I had a really good Saturday this past weekend. Dave and I woke up early to start our respective days - I was heading to my first washi ningyo (Japanese paper doll) making class in Seki and Lord Blackwood was off to play paintball in Mie-ken with a bunch of socialites from the Gifu/Seino areas. I was pretty stoked at the prospect of doing some bonafide Japanese arts and crafts and set out in my car to make the 1 hour drive. The class lived up to my expectations and then some. A gang of rag tag gaikokujin (foreigners) descended upon the home of the very amiable Chisako-san, a radiant Japanese woman who has been teaching doll classes, mostly to foreigners in English, for about 5 years. One look around her war room, and it's obvious that she is a master in the way of the doll. There were five students in total and she helped us create dolls as beautiful and unique as each of us. The doll I made was called the Temari, which translates to a ball wound tightly with colourful threads, which is what my doll is holding. It took us about 3 hours to make our masterpieces (made entirely out of paper) and we stopped about three-quarters through to break for lunch. We headed to a nearby Italian restaurant that had real bread to dip in real olive oil and I was in heaven. The pasta was pretty Japanesey, as was the dessert, but the bread, oh the bread, how it made up for it.

The class itself was definitely pleasurable for me. I'm not a very crafty girl, though I knit as a hobby and can be creative when inspired, so this was a real treat for me. Already, I feel that washi ningyo making will be a definite highlight of my time in Japan and I intend of making Chisako-san's class a priority for me.

Saturday was also a good day because I saw a battalion of monkeys in a field. It was awe-some. At first, as I was passing by, I thought they were statues because they seemed to be frozen, but I quickly realized they were in fact quite alive, so I reversed on the 1 lane road, stopped my car and put my hazards on and stared in wonder and amusement. I also cursed myself for not having my camera with me. BLAST! I took a few crappy pics on my cell phone camera, but they were less than inspiring. I learned a very good lesson that day - always have my camera on me.

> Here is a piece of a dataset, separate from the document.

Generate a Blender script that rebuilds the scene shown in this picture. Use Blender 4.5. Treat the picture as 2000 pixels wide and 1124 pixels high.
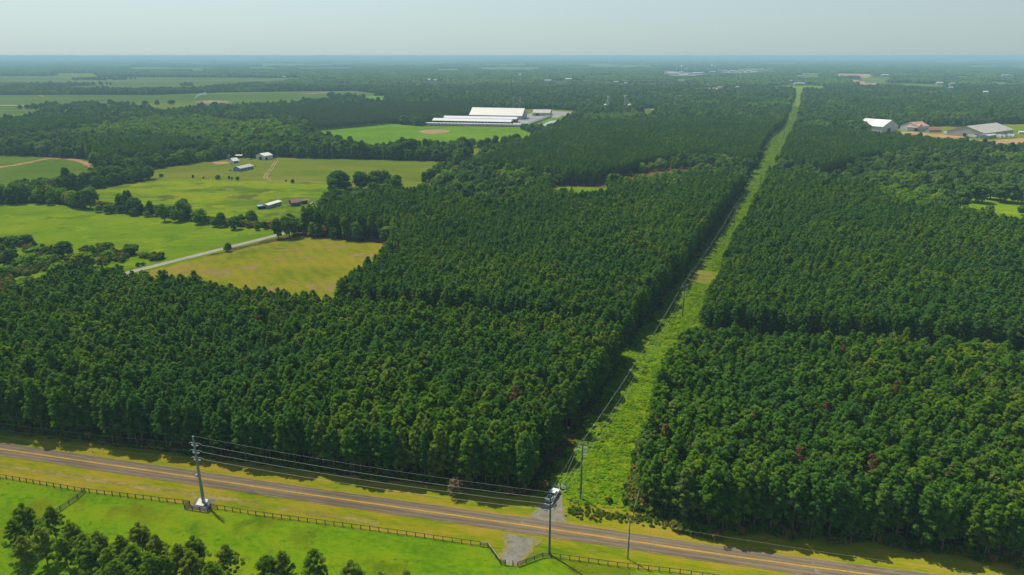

Later on in the day, I hooked up with the crew and inspected their gruesome bruises from paintball. D-dawg had a particularly nasty one on his stomach, but unfortunately, I didn't think to pick up my camera to capture the heinous wound. I also didn't think to document a particularly hair-raising experience on Friday night. After I returned home from a welcome/goodbye enkai (party), I was getting to take a shower when I noticed something black and very fast zip by. Since I had just taken off my glasses, I was as blind as a field mouse so ran to my bedroom to get my specs. Armed with vision, I cast my eyes in the direction of where the thing ran to. To my shock and horror. I recognized the intruder to be a spider. A large, large spider. I screamed and hacked, yelling for David to come and save me from the beast. After much screaming, jumping up and down on the bed, near tears and a couple of false hits, my hero slayed the arachnid and deftly cleaned up the carcass and its entrails from my tatami mat*. It took me some time to recover from this incident, but I'm on the mend as I valiantly slept in my bed last night.

Since I've realized that I've been slacking on taking photos, I will be more consistant with photographing everything from the mundane to the exciting. I intend on leaving Japan with quite a few scrapbooks and for that I've got to keep snapping.

I'm out.

* While I'm usually a very truthful writer, the intimate facts of this story had to be changed to protect the innocents. I will say, however, I was not the only one screaming on that fateful night.